Es la logística el sector que las tiene más grandes. Las cifras, las estadísticas, digo. Por eso a veces nos cegamos con la transcendencia de lo que hacemos. Hasta confundirnos. La grandeza verdadera está en el corazón de las personas, no en su cartera.
Dentro de la grandeza cierta del sector, hay empresas y directivos que están en la cúspide de la cadena alimenticia. De ellos tengo el inmenso placer de conocer de cerca a algunos, para mí los más sabios, que mantienen su cable a tierra y se rodean de gente a la que le piden una única condición: que no les mientan. Y les va tan ricamente. Otros, grupos empresariales o grandes directivos, alimentan su falsa inmensidad de la única forma que se puede alimentar eso: a base de mentiras. Al poderoso todo el mundo le miente. Unos luchan contra ello y otros siguen exigiendo esas mentiras, como caldo de cultivo imprescindible para alimentar su confusión.
No señores, no va a pasar nada porque desconecten unos días y se rasquen la barriga mientras dicen cuatro tacos en la barra del bar o del chiringuito. Cuando les suene el móvil no griten para contestar, ni pongan ese tono ridículo que intenta transmitir lo importante que es uno (y tú no). Vergüenza tendría que darnos coger el móvil en vacaciones para otra cosa que no sea quedar con nuestra gente en el bar de la derecha o el de la izquierda. Si les llama un cliente, un carpeta distinguida o un jefecito, escóndanse en un rincón y bajen la voz. No nos interesa tu tema ni nos atrae nada que nos recuerde los nuestros. La pelea de estos días de agosto ha de ser por ver quién paga en el bar o por ver quién dice la tontería más grande en el corro de amigotes. Y hablar sin sentido. Y sentir sin medida. Y medir el tiempo, para darnos cuenta de lo deprisa que pasa, cuando somos auténticos.
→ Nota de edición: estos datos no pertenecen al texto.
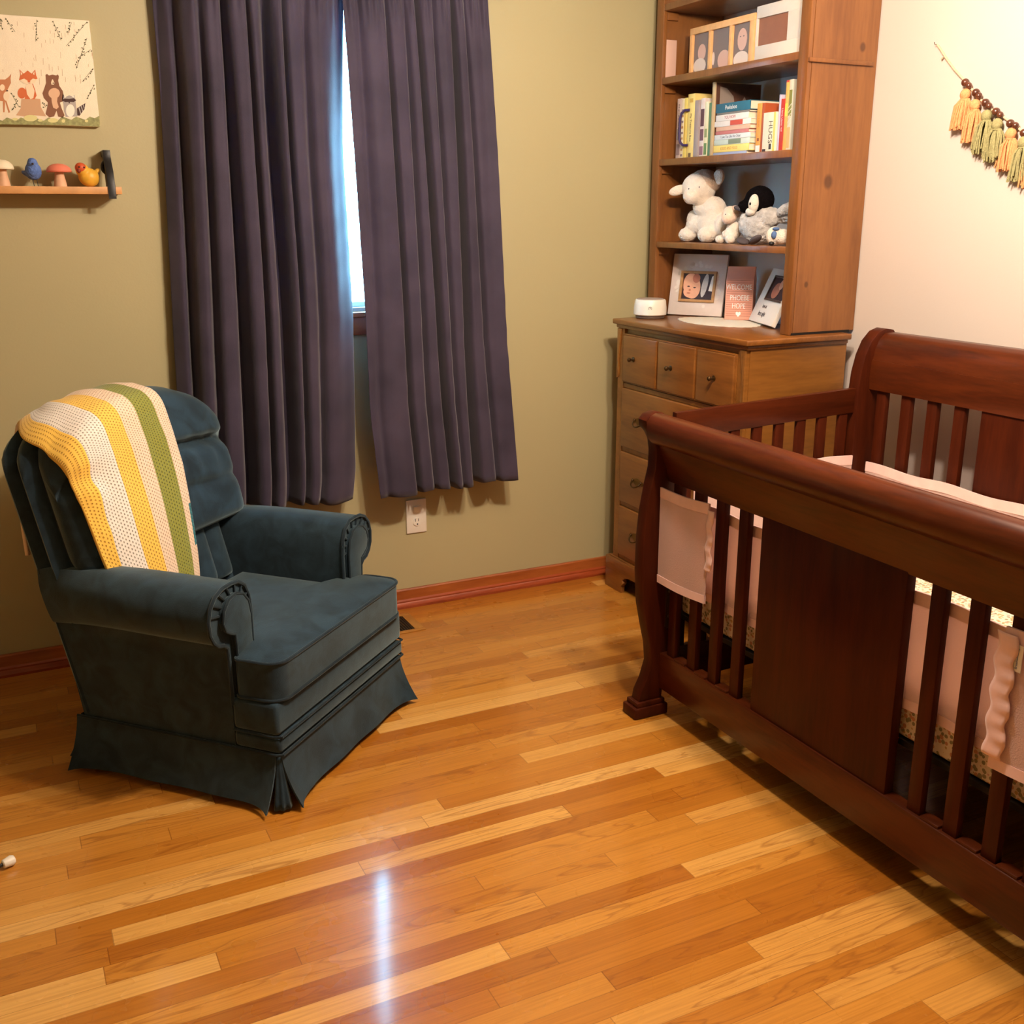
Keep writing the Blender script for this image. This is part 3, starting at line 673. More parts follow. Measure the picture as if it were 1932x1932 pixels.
# back: three shells (rear frame, gusset, pillow)
def ztop(a, zs, zt, w0, w1):
    c_ = (w0+w1)/2; h = (w1-w0)/2; q = min(1, abs((a-c_)/h)); return zs+(zt-zs)*(1-q**2.6)**.55
def lean(z): return .27*(z-.42)
def shell(a0, a1, z0, zs, zt, bf, bb, bulge, seams=(), nu=36, nv=44, puff=.02, vert=0, wrk=0):
    m = MB()
    def env(u, v):
        e = (1-abs(2*u-1)**12)*(1-abs(2*v-1)**12)
        return e**.5 if e > 0 else 0
    def P(u, v, front):
        a = a0+(a1-a0)*u; zt_ = ztop(a, zs, zt, a0, a1); z = z0+(zt_-z0)*v
        e = env(u, v); s = 0
        for (sv, dp, wd) in seams: s += dp*exp(-((z-sv-.02*cos(3*(u-.5)))/wd)**2)
        if wrk: s += wrk*sin(u*52+z*9)*exp(-((z-.80)/.05)**2)+wrk*.6*sin(u*23+z*60)*exp(-((z-.70)/.06)**2)
        if vert: s += vert*abs(sin(u*pi*5))**.4*.0+vert*(1-abs(sin(u*pi*5)))**3
        mid = (bf+bb)/2; hh = (bb-bf)/2
        b_ = mid+lean(z)+(-(hh*e+bulge*e*(1-.4*(2*u-1)**2))+s*e if front else hh*e)
        return (a, b_, z)
    m.grid(lambda u, v: P(u, v, True), nu, nv); m.grid(lambda u, v: P(u, v, False), nu, nv, flip=True)
    bmesh.ops.remove_doubles(m.bm, verts=m.bm.verts, dist=2e-4)
    return m
BACK = []
def keep(m): BACK.append(m.bm.copy()); return m
cp('back_frame', keep(shell(-.004, WD+.004, .17, .835, .975, .640, .715, 0)), smooth=60)
cp('back_gusset', keep(shell(-.012, WD+.012, .43, .835, .990, .575, .650, .004)), smooth=60)
m = keep(shell(.0, WD, .575, .825, 1.010, .470, .595, .024, seams=((.815, .042, .018), (.70, .010, .012)), wrk=.005))
cp('back_pillow', m, smooth=60)
m = shell(.105, WD-.105, .40, .57, .63, .505, .600, .006, vert=.02); cp('lumbar_panel', m, smooth=60)
cp('back_core', shell(.007, WD-.007, .30, .825, .968, .535, .70, 0), smooth=60)
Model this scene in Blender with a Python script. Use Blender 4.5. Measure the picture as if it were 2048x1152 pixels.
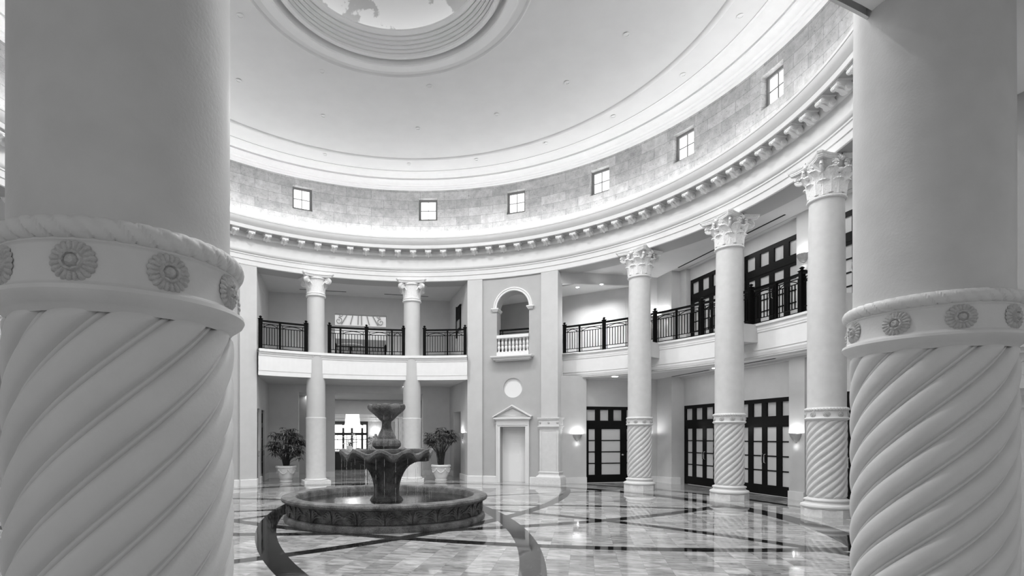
import bpy, math, random
from math import sin, cos, pi, radians as R, hypot, atan2, sqrt, floor
random.seed(7)
C = bpy.context.scene.collection
for o in list(bpy.data.objects):
    bpy.data.objects.remove(o)

# ------------------------------------------------------------------ camera, light, exposure
# origin = centre of the rotunda floor; metres; azimuths in degrees clockwise from +Y
CAMP = (1.60, -11.83, 1.75)
cd = bpy.data.cameras.new('camera'); cam = bpy.data.objects.new('camera', cd); C.objects.link(cam)
cam.location = CAMP; cam.rotation_euler = (pi/2, 0, 0)
cd.sensor_width = 36; cd.lens = 36*1094/2048
cd.shift_x = (1024-921.5)/2048; cd.shift_y = (872.85-576)/2048
cd.clip_start = .05; cd.clip_end = 200
bpy.context.scene.camera = cam
vs = bpy.context.scene.view_settings
vs.view_transform = 'Standard'; vs.look = 'None'; vs.gamma = 1; vs.use_curve_mapping = False
vs.exposure = 0.62
w = bpy.data.worlds.new('world'); bpy.context.scene.world = w; w.use_nodes = True
w.node_tree.nodes['Background'].inputs[0].default_value = (1, 1, 1, 1)
w.node_tree.nodes['Background'].inputs[1].default_value = .35
COVE, OCULUS, DOWN, SCONCE = 15.5, 1.6, 170.0, 9.0

def area(name, loc, rot, sx, sy, power, shape='RECTANGLE', spread=180):
    l = bpy.data.lights.new(name, 'AREA'); l.shape = shape; l.size = sx; l.size_y = sy; l.energy = power
    l.spread = R(spread)
    o = bpy.data.objects.new(name, l); C.objects.link(o); o.location = loc; o.rotation_euler = rot
    return o
def point(name, loc, power, rad=.04):
    l = bpy.data.lights.new(name, 'POINT'); l.energy = power; l.shadow_soft_size = rad
    o = bpy.data.objects.new(name, l); C.objects.link(o); o.location = loc
    return o
def spot(name, loc, power, angle=110, blend=.8, rad=.05):
    l = bpy.data.lights.new(name, 'SPOT'); l.energy = power; l.spot_size = R(angle); l.spot_blend = blend; l.shadow_soft_size = rad
    o = bpy.data.objects.new(name, l); C.objects.link(o); o.location = loc
    return o
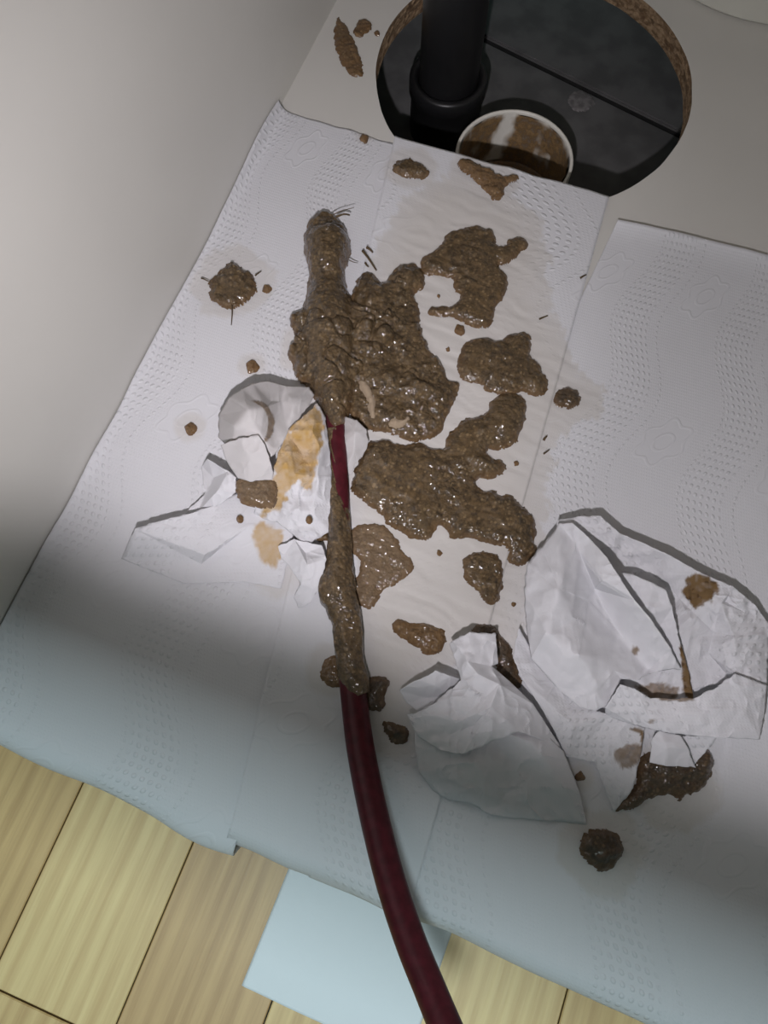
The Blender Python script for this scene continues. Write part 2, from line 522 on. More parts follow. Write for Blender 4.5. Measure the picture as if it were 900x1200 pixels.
def towel(k, label, crease=None):
    d = T[k]; z0 = d['z']
    Wd = np.linalg.norm(d['BR'] - d['BL']); Ld = np.linalg.norm(d['TL'] - d['BL'])
    nu = max(8, int(Wd / .0016)); nv = int(Ld / .0016); R = .0125; nb = 14; nh = 24
    uu = np.linspace(0, 1, nu + 1); vv = np.linspace(0, 1, nv + 1)
    U, V = np.meshgrid(uu, vv)
    edge = (d['TL'][None, None] * (1 - U[..., None]) + d['TR'][None, None] * U[..., None])
    bot = (d['BL'][None, None] * (1 - U[..., None]) + d['BR'][None, None] * U[..., None])
    XY = edge * (1 - V[..., None]) + bot * V[..., None]
    # uneven top edge
    XY[..., 1] += (1 - V) ** 30 * .0012 * vnoise(U * 9, U * 0, 40 + ord(k))
    X, Y = XY[..., 0], XY[..., 1]
    Z = z0 + wrinkle(X, Y)
    if k == 'A':     # the edge climbs the side panel a little
        cl = .004 + .009 * np.exp(-((V - .06) / .10) ** 2) + .002 * vnoise(V * 14, V * 0, 2)
        dx = X - WX
        Z = Z + cl * np.exp(-(dx / .0028) ** 1.3)
    if k == 'B':
        Z = Z + .0012 * np.exp(-U * Wd / .004)   # lifted left edge
    if k == 'C':
        Z = Z + .0050 * np.exp(-V * Ld / .008)
        # a folded seam towards the front right
        px_s = PX(839, 933); px_e = PX(795, 1150)
        ln = px_s[0] + (Y - px_s[1]) * (px_e[0] - px_s[0]) / (px_e[1] - px_s[1])
        Z = Z + .0011 * np.clip((X - ln) / .0012 + .5, 0, 1) * np.clip((V - .55) / .2, 0, 1)
    rows = [np.stack([X, Y, Z], -1)]
    last = rows[0][-1]
    wob = .0035 * fbm(last[:, 0] * 16, last[:, 0] * 0 + ord(k), 50, 2)
    if k == 'A': wob = wob + .004 * np.exp(-((last[:, 0] - d['BR'][0] + .02) / .03) ** 2)
    ext = []; vlen = []
    for q in range(1, nb + 1):
        a = q / nb * math.pi / 2 * .98
        s = min(1, q / 6)
        ext.append(np.stack([last[:, 0], last[:, 1] - (R + wob * s) * math.sin(a), last[:, 2] - R * (1 - math.cos(a))], -1)); vlen.append(a * R)
    for q in range(1, nh + 1):
        t = q / nh
        e = ext[nb - 1].copy(); e[:, 2] -= t * .05; e[:, 1] += .010 * t + .003 * t * vnoise(last[:, 0] * 30, last[:, 0] * 0 + 3 * t, 61)
        ext.append(e); vlen.append(math.pi / 2 * R + t * .05)
    G = np.concatenate([rows[0], np.stack(ext, 0)], 0)
    nr, nc = G.shape[:2]
    idx = np.arange(nr * nc).reshape(nr, nc)
    F = np.stack([idx[:-1, :-1], idx[1:, :-1], idx[1:, 1:], idx[:-1, 1:]], -1).reshape(-1, 4)
    o = pyd('paper_towel', G.reshape(-1, 3), F, M['towel'])
    vcoord = np.concatenate([vv * Ld, Ld + np.array(vlen)])
    uvu, uvv = np.meshgrid(uu * Wd, vcoord)
    off = {'A': (.02, .03), 'B': (.055, .08), 'C': (.062, .045)}[k]
    setuv(o, np.stack([uvu + off[0], -uvv + off[1] + 5], -1).reshape(-1, 2))
    w = wetness(G[..., 0], G[..., 1]); w[nv + 1:] = 0
    if k == 'A': w *= np.clip(1.5 - 0 * w, 0, 1)
    fattr(o, 'wet', w.ravel())
    sm = o.modifiers.new('thickness', 'SOLIDIFY'); sm.thickness = .0005; sm.offset = -1
    tag(o, label, 'paper towel', 'paper towels lining the cabinet base')
    return o
towel('A', 'white embossed paper towel running along the cabinet side panel')
towel('C', 'broad dry embossed paper towel at the right, folded over the front edge')
towel('B', 'wet middle paper towel reaching from the round hole under the red hose')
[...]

Siempre me ha dado por observar este sector desde el lado humano. Ahora se cumplen 33 años observándolo. Cada día. No les niego que lo flipo bastante. Qué solemnidad para todo, qué grandeza, qué genio (malo), qué forma de tener presente, en cada palabra, en cada mirada, cuánto me puedes dar y cuánto me puedes quitar. Y el pánico siempre en el ambiente. El miedo atroz a verse bajados del caballo. Verse sin el poder que dan las empresas que van bien. Pánico a lo desconocido. En el peor de los casos (no les voy a cobrar nada por esto), no pasa nada por quedarse sin un duro. Se sobrevive. Incluso se puede vivir. Se lo digo por experiencia propia. Con lo que no se puede vivir eternamente es con la sensación de que somos dioses, porque en cuanto te dejen de adorar te puede dar un bajón infinito.
Está todo bien. Disfrutemos de unos días de desconexión. De, por favor, no pensar. Estaré en la barra del bar de mi pueblo, con unos panchitos y un botellín helado reservado para mis, de verdad, muy queridos dioses logísticos.